THE EXERCISE
Read through the data and report every line in which the word "from" occurs.

PROVIDED DATA
○ ○ ○ ○ ○
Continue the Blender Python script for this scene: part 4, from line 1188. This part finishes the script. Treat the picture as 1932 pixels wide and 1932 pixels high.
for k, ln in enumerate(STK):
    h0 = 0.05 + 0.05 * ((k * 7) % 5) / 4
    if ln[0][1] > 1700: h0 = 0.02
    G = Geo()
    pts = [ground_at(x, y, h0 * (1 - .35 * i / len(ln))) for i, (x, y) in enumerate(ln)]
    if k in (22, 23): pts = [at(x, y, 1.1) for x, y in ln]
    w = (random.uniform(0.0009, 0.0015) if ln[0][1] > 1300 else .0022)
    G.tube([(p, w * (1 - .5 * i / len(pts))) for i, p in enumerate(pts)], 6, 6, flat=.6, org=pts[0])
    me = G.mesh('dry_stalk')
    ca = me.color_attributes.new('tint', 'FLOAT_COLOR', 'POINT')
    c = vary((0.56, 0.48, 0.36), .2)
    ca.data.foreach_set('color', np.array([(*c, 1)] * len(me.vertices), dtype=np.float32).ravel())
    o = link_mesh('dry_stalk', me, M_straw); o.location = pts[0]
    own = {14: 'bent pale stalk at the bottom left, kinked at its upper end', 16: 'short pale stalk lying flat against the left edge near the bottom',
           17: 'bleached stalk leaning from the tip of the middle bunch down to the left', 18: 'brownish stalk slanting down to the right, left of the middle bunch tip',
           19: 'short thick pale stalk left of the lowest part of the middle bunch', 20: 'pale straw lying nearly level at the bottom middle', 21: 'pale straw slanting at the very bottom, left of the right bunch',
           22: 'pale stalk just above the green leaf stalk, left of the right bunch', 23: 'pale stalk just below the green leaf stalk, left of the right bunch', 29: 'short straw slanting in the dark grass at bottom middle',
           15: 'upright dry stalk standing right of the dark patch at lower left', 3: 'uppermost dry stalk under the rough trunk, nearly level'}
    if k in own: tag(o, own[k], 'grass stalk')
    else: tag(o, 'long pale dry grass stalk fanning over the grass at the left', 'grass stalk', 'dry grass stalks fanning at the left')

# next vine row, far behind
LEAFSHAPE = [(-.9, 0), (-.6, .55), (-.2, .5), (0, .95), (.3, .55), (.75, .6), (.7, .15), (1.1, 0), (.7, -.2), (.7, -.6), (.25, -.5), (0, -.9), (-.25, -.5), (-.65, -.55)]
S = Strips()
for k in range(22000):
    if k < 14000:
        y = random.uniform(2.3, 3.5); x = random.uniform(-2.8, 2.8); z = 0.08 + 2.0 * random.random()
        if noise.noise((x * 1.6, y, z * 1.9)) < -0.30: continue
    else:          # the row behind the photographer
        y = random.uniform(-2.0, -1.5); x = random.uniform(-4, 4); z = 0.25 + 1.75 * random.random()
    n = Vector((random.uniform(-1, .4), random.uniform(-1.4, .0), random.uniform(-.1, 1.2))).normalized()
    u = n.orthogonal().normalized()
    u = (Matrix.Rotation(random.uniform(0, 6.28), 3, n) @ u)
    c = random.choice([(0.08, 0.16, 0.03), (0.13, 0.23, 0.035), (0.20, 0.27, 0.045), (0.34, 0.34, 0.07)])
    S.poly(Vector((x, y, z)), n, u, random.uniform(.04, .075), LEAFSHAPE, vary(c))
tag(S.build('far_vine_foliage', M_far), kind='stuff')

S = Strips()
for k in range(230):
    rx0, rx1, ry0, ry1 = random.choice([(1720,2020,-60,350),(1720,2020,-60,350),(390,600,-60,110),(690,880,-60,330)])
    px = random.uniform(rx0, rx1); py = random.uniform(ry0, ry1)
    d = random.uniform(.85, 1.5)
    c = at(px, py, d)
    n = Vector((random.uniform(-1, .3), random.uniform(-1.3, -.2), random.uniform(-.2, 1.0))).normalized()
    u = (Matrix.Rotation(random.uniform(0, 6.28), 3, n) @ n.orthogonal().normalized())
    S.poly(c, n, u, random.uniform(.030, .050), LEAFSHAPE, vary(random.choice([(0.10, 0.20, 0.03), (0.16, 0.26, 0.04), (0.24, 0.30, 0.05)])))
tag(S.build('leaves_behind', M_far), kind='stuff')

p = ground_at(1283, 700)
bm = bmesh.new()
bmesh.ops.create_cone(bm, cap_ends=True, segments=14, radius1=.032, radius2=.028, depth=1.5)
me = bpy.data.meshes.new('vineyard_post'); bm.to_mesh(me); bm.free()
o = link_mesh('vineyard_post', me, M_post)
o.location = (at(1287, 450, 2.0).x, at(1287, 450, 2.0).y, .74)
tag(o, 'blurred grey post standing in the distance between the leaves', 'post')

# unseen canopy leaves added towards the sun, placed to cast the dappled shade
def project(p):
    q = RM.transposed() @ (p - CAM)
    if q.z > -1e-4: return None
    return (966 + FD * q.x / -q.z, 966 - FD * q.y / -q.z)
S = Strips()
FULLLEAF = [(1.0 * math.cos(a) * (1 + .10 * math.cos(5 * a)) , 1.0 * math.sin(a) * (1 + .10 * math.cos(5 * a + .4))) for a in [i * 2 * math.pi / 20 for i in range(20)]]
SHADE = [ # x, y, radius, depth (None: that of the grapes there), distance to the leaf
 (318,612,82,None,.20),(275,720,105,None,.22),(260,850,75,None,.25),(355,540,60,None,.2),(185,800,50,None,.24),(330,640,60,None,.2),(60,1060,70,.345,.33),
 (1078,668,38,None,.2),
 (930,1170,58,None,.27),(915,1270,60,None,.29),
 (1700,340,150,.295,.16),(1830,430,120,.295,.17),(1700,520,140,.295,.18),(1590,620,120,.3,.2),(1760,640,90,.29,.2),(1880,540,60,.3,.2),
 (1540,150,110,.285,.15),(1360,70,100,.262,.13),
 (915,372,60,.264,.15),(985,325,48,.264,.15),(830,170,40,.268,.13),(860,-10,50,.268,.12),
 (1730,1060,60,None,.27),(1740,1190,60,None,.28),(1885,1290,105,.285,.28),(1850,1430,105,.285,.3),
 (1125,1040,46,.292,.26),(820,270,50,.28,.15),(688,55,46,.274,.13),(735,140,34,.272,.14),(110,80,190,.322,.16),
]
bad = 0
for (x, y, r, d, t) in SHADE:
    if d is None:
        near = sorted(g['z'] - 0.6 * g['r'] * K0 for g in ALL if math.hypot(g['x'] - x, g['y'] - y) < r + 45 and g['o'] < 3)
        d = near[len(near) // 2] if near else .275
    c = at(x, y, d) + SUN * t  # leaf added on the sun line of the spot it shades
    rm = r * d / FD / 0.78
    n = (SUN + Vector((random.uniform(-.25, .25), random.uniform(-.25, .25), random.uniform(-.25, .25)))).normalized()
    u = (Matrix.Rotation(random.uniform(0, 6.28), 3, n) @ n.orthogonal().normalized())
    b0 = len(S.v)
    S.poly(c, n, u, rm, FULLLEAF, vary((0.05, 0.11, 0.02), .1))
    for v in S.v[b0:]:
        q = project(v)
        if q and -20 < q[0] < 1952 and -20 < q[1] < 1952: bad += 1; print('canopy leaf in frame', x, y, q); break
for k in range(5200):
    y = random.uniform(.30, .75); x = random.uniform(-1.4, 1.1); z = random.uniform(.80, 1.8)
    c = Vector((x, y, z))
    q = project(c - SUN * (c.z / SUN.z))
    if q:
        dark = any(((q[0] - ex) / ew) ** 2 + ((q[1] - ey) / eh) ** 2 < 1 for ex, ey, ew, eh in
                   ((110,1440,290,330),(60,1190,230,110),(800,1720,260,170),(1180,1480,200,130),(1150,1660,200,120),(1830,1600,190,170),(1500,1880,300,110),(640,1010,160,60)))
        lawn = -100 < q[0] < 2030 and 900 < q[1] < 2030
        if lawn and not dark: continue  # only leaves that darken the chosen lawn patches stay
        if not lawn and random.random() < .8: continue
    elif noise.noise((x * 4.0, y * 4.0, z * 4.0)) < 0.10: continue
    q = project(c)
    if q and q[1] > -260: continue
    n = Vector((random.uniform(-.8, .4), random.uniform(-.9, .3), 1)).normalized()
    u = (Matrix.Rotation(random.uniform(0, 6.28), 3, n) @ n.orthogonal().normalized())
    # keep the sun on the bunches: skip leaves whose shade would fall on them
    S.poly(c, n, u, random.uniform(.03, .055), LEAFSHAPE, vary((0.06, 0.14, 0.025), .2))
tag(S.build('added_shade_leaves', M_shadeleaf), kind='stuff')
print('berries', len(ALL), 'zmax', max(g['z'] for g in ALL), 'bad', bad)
○ ○ ○ ○ ○
THE RESPONSE
Continue the Blender Python script for this scene: part 4, from line 1188. This part finishes the script. Treat the picture as 1932 pixels wide and 1932 pixels high.
           17: 'bleached stalk leaning from the tip of the middle bunch down to the left', 18: 'brownish stalk slanting down to the right, left of the middle bunch tip',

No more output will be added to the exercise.